Pictures stay out of this copy, which runs from the first line of the material through the line containing "PI = math.pi".
START
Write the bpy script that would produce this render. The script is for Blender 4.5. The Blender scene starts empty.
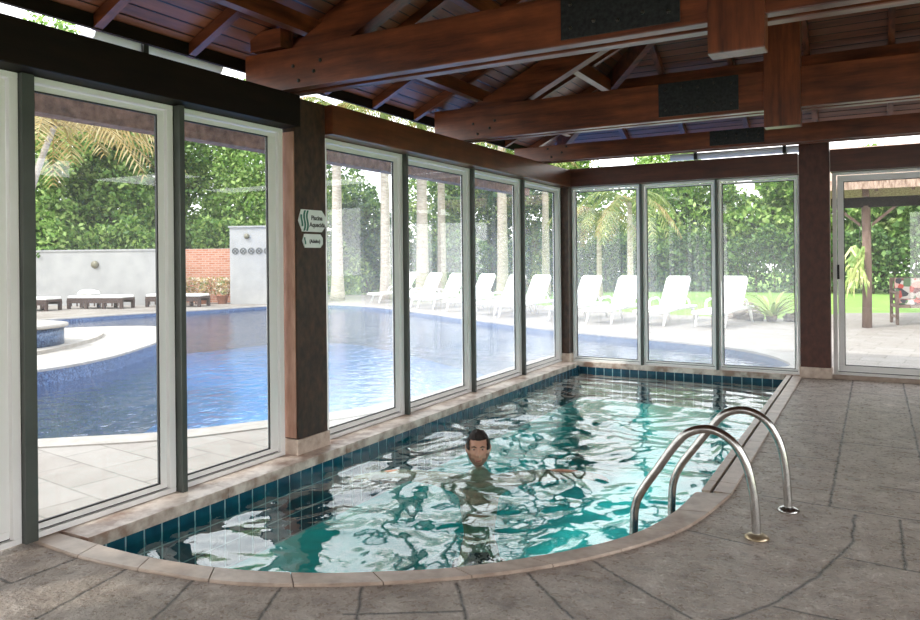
import bpy, bmesh, math, random
import numpy as np
from mathutils import Vector, Matrix, noise
random.seed(7); rng = np.random.default_rng(7)
SC = bpy.context.scene; COL = SC.collection
PI = math.pi

# ------------------------------------------------------------------ materials
def new_mat(name):
    m = bpy.data.materials.new(name); m.use_nodes = True
    nt = m.node_tree; b = nt.nodes['Principled BSDF']
    return m, nt, b
def N(nt, kind, **kw):
    n = nt.nodes.new(kind)
    for k, v in kw.items(): setattr(n, k, v)
    return n
def setin(n, **kw):
    for k, v in kw.items(): n.inputs[k.replace('_', ' ')].default_value = v
def math_n(nt, op, a, b=None, c=None):
    n = N(nt, 'ShaderNodeMath', operation=op)
    for i, v in enumerate((a, b, c)):
        if v is None: continue
        if isinstance(v, (int, float)): n.inputs[i].default_value = v
        else: nt.links.new(v, n.inputs[i])
    return n.outputs[0]
def vmath(nt, op, a, b=None, s=None):
    n = N(nt, 'ShaderNodeVectorMath', operation=op)
    for i, v in enumerate((a, b)):
        if v is None: continue
        if isinstance(v, (tuple, list)): n.inputs[i].default_value = v
        else: nt.links.new(v, n.inputs[i])
    if s is not None:
        if isinstance(s, (int, float)): n.inputs['Scale'].default_value = s
        else: nt.links.new(s, n.inputs['Scale'])
    return n.outputs['Value'] if op in ('DOT_PRODUCT', 'LENGTH') else n.outputs[0]
def objcoord(nt, scale=(1, 1, 1)):
    t = N(nt, 'ShaderNodeTexCoord'); mp = N(nt, 'ShaderNodeMapping')
    mp.inputs['Scale'].default_value = scale
    nt.links.new(t.outputs['Object'], mp.inputs[0]); return mp.outputs[0]
def noise_n(nt, vec, scale, detail=4, rough=.55):
    n = N(nt, 'ShaderNodeTexNoise'); setin(n, Scale=scale, Detail=detail, Roughness=rough)
    nt.links.new(vec, n.inputs['Vector']); return n.outputs['Fac']
def ramp(nt, fac, stops):
    r = N(nt, 'ShaderNodeValToRGB'); e = r.color_ramp.elements
    while len(e) < len(stops): e.new(.5)
    for el, (p, c) in zip(e, stops): el.position = p; el.color = (*c, 1)
    nt.links.new(fac, r.inputs[0]); return r.outputs[0]
def mixc(nt, fac, a, b, blend='MIX'):
    n = N(nt, 'ShaderNodeMix', data_type='RGBA', blend_type=blend)
    for s, v in ((0, fac), (6, a), (7, b)):
        if isinstance(v, (int, float)): n.inputs[s].default_value = v
        elif isinstance(v, (tuple, list)): n.inputs[s].default_value = (*v, 1)
        else: nt.links.new(v, n.inputs[s])
    return n.outputs[2]
def bump(nt, b, h, strength=.3, dist=.01):
    n = N(nt, 'ShaderNodeBump'); setin(n, Strength=strength, Distance=dist)
    nt.links.new(h, n.inputs['Height']); nt.links.new(n.outputs[0], b.inputs['Normal']); return n.outputs[0]
def noisy(name, c1, c2, scale=8, rough=.5, vs=(1, 1, 1), bstr=.2, bdist=.004, metal=0, detail=5, lo=.3, hi=.7, spec=.5):
    m, nt, b = new_mat(name); v = objcoord(nt, vs); f = noise_n(nt, v, scale, detail)
    nt.links.new(ramp(nt, f, [(lo, c1), (hi, c2)]), b.inputs['Base Color'])
    setin(b, Roughness=rough, Metallic=metal); b.inputs['Specular IOR Level'].default_value = spec
    if bstr: bump(nt, b, f, bstr, bdist)
    return m
def wood(name, dark, light, axis, rough=.33, spec=.6):
    vs = {'x': (.7, 7, 7), 'y': (7, .7, 7), 'z': (7, 7, .7)}[axis]
    m, nt, b = new_mat(name); v = objcoord(nt, vs)
    f = noise_n(nt, v, 2.2, 6, .65); g = noise_n(nt, objcoord(nt), 3.1, 4)
    c = ramp(nt, f, [(.3, dark), (.68, light)])
    c = mixc(nt, ramp(nt, g, [(.35, (0, 0, 0)), (.7, (.55, .55, .55))]), c, tuple(x * .45 for x in dark))
    nt.links.new(c, b.inputs['Base Color']); setin(b, Roughness=rough)
    b.inputs['Specular IOR Level'].default_value = spec
    bump(nt, b, f, .25, .004); return m
WD, WL = (.05, .012, .005), (.30, .082, .028)
M = {}
for a in 'xyz': M['wood_' + a] = wood('varnished_timber_' + a, WD, WL, a)
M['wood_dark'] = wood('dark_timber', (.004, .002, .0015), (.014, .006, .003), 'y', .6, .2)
M['wood_plate'] = wood('plate_timber', (.08, .022, .008), (.24, .07, .025), 'y')
M['wood_plate_x'] = wood('plate_timber_x', (.05, .014, .008), (.15, .045, .022), 'x')
M['column'] = noisy('column_stained_wood', (.022, .010, .005), (.085, .038, .02), 22, .5, (1, 1, .6), .5, .004, lo=.35, hi=.75)
M['column_red'] = noisy('column_maroon', (.05, .014, .008), (.11, .035, .022), 18, .5, (1, 1, .6), .4, .004)
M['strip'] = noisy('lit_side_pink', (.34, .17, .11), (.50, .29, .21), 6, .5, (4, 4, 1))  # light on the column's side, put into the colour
M['eave'] = noisy('eave_rough_timber', (.10, .05, .035), (.30, .17, .12), 14, .8, bstr=.6, bdist=.02)
M['steel_plate'] = noisy('black_steel', (.006, .008, .009), (.03, .035, .035), 40, .42, bstr=.3, metal=.3)
M['bolt'] = noisy('bolt_steel', (.02, .02, .02), (.09, .08, .07), 60, .4, metal=.7)
def boards(name, axis):
    m, nt, b = new_mat(name); t = N(nt, 'ShaderNodeTexCoord'); s = N(nt, 'ShaderNodeSeparateXYZ')
    nt.links.new(t.outputs['Object'], s.inputs[0]); q = s.outputs['XYZ'.index(axis)]
    u = math_n(nt, 'DIVIDE', q, .095); fl = math_n(nt, 'FLOOR', u); fr = math_n(nt, 'FRACT', u)
    w = N(nt, 'ShaderNodeTexWhiteNoise', noise_dimensions='1D'); nt.links.new(fl, w.inputs['W'])
    g = noise_n(nt, objcoord(nt, (9, 1, 9) if axis == 'X' else (1, 9, 9)), 2, 6, .6)
    c = ramp(nt, g, [(.3, (.06, .018, .008)), (.7, (.24, .075, .032))])
    c = mixc(nt, w.outputs['Value'], c, mixc(nt, .6, c, (.30, .11, .06)))
    gap = math_n(nt, 'LESS_THAN', fr, .11)
    c = mixc(nt, gap, c, (.006, .003, .002)); nt.links.new(c, b.inputs['Base Color'])
    e = math_n(nt, 'MINIMUM', math_n(nt, 'MULTIPLY', fr, 6), 1.0)
    bump(nt, b, e, .6, .01); setin(b, Roughness=.38); return m
M['boards_x'] = boards('roof_boards_along_y', 'X'); M['boards_y'] = boards('roof_boards_along_x', 'Y')
M['roof_tile'] = noisy('clay_roof_tiles', (.20, .07, .04), (.38, .16, .10), 12, .8)
M['alu'] = noisy('white_aluminium', (.84, .84, .82), (.90, .90, .88), 3, .35, bstr=.03)
M['post_alu'] = noisy('dark_grey_aluminium', (.05, .06, .052), (.09, .10, .09), 3, .4, bstr=.03)
M['gasket'] = noisy('rubber_gasket', (.012, .014, .014), (.03, .03, .03), 9, .6)
M['plinth'] = noisy('stone_plinth', (.42, .31, .24), (.66, .55, .46), 14, .55, bstr=.3)
M['pale_stone'] = noisy('pale_outdoor_stone', (.28, .25, .22), (.38, .35, .32), 6, .8)
M['plaster'] = noisy('white_plaster', (.30, .30, .30), (.37, .365, .36), 2.5, .9, bstr=.1)
M['unseen_wall'] = noisy('unseen_wall_brown_plaster', (.22, .16, .12), (.30, .23, .18), 3, .9)
M['coping'] = noisy('coping_stone', (.30, .22, .17), (.52, .41, .33), 9, .42, bstr=.35, bdist=.006)
M['sill'] = noisy('sill_marble', (.30, .19, .14), (.72, .62, .54), 7, .3, bstr=.2, lo=.38, hi=.62)
M['tile'] = noisy('teal_pool_tile', (.004, .035, .07), (.010, .085, .13), 9, .18, bstr=.05)
M['grout'] = noisy('pale_grout', (.22, .36, .40), (.34, .48, .50), 20, .7)
M['liner'] = noisy('turquoise_pool_lining', (.03, .55, .55), (.09, .80, .74), 2.5, .5)
M['steel'] = noisy('brushed_stainless', (.42, .41, .39), (.58, .56, .53), 30, .22, metal=1, bstr=.03)
M['brass'] = noisy('stained_flange', (.38, .28, .16), (.60, .50, .36), 25, .3, metal=.8)
M['rubber'] = noisy('ladder_tread', (.5, .5, .5), (.6, .6, .6), 30, .6)
M['skin'] = noisy('skin', (.46, .23, .15), (.60, .34, .23), 8, .45, bstr=.04)
M['hair'] = noisy('dark_hair', (.008, .006, .005), (.03, .02, .015), 40, .85, (1, 1, .3), .8, .01)
M['stubble'] = noisy('stubble', (.20, .105, .07), (.30, .165, .115), 90, .7)
M['lip'] = noisy('lip', (.22, .06, .05), (.28, .09, .07), 20, .4)
M['eye_white'] = noisy('eye_white', (.5, .48, .46), (.6, .58, .56), 5, .2)
M['iris'] = noisy('iris', (.01, .006, .004), (.03, .015, .01), 50, .1)
M['shorts'] = noisy('black_swim_shorts', (.006, .01, .012), (.02, .025, .03), 20, .8)
M['white_plastic'] = noisy('white_plastic', (.78, .78, .76), (.86, .86, .84), 3, .4, bstr=.02)
M['grey_strap'] = noisy('blue_grey_strap', (.40, .45, .52), (.55, .60, .66), 10, .6)
M['wicker'] = noisy('dark_wicker', (.02, .012, .010), (.10, .06, .05), 40, .7, bstr=.6)
M['cushion'] = noisy('white_cushion', (.72, .71, .69), (.84, .83, .81), 6, .9)
M['paving'] = None
M['pool_out_tile'] = noisy('navy_mosaic', (.01, .03, .10), (.10, .17, .30), 45, .3, detail=2, lo=.4, hi=.6)
M['pool_out_floor'] = noisy('blue_pool_floor', (.008, .13, .42), (.02, .26, .62), 1.2, .5)
M['terracotta'] = noisy('terracotta', (.36, .14, .08), (.55, .26, .17), 9, .8)
M['soil'] = noisy('soil', (.03, .02, .015), (.08, .055, .04), 30, .95)
M['rock'] = noisy('garden_rock', (.14, .11, .09), (.36, .31, .27), 6, .9, bstr=.8, bdist=.03)
M['trunk'] = noisy('palm_trunk', (.30, .25, .20), (.56, .50, .43), 5, .9, (1, 1, 4), .6, .02)
M['trunk_green'] = noisy('palm_crownshaft', (.16, .24, .07), (.28, .36, .13), 4, .5)
M['bark'] = noisy('tree_bark', (.06, .04, .03), (.2, .15, .11), 12, .9, (1, 1, .3), .7, .02)
M['post_wood'] = noisy('weathered_post', (.10, .06, .045), (.26, .17, .13), 9, .8, (1, 1, .25), .5, .01)
M['thatch'] = noisy('thatch', (.18, .11, .075), (.52, .38, .30), 30, .95, (1, 1, .25), .8, .03)
M['gutter'] = noisy('white_pvc_gutter', (.62, .63, .66), (.75, .76, .78), 4, .4, bstr=.02)
M['lamp_metal'] = noisy('dark_lamp_metal', (.10, .09, .06), (.2, .18, .12), 20, .4)
M['deco'] = noisy('deco_grey', (.08, .085, .085), (.16, .165, .16), 20, .8)
M['sign_white'] = noisy('sign_white', (.72, .77, .75), (.82, .86, .84), 5, .3, bstr=0)
M['sign_green'] = noisy('sign_green', (.008, .12, .08), (.012, .17, .11), 5, .3, bstr=0)
M['sign_ink'] = noisy('sign_ink', (.012, .014, .016), (.02, .02, .022), 5, .4, bstr=0)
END
Response >>
Write the bpy script that would produce this render. The script is for Blender 4.5. The Blender scene starts empty.
import bpy, bmesh, math, random
import numpy as np
from mathutils import Vector, Matrix, noise
random.seed(7); rng = np.random.default_rng(7)
SC = bpy.context.scene; COL = SC.collection
PI = math.pi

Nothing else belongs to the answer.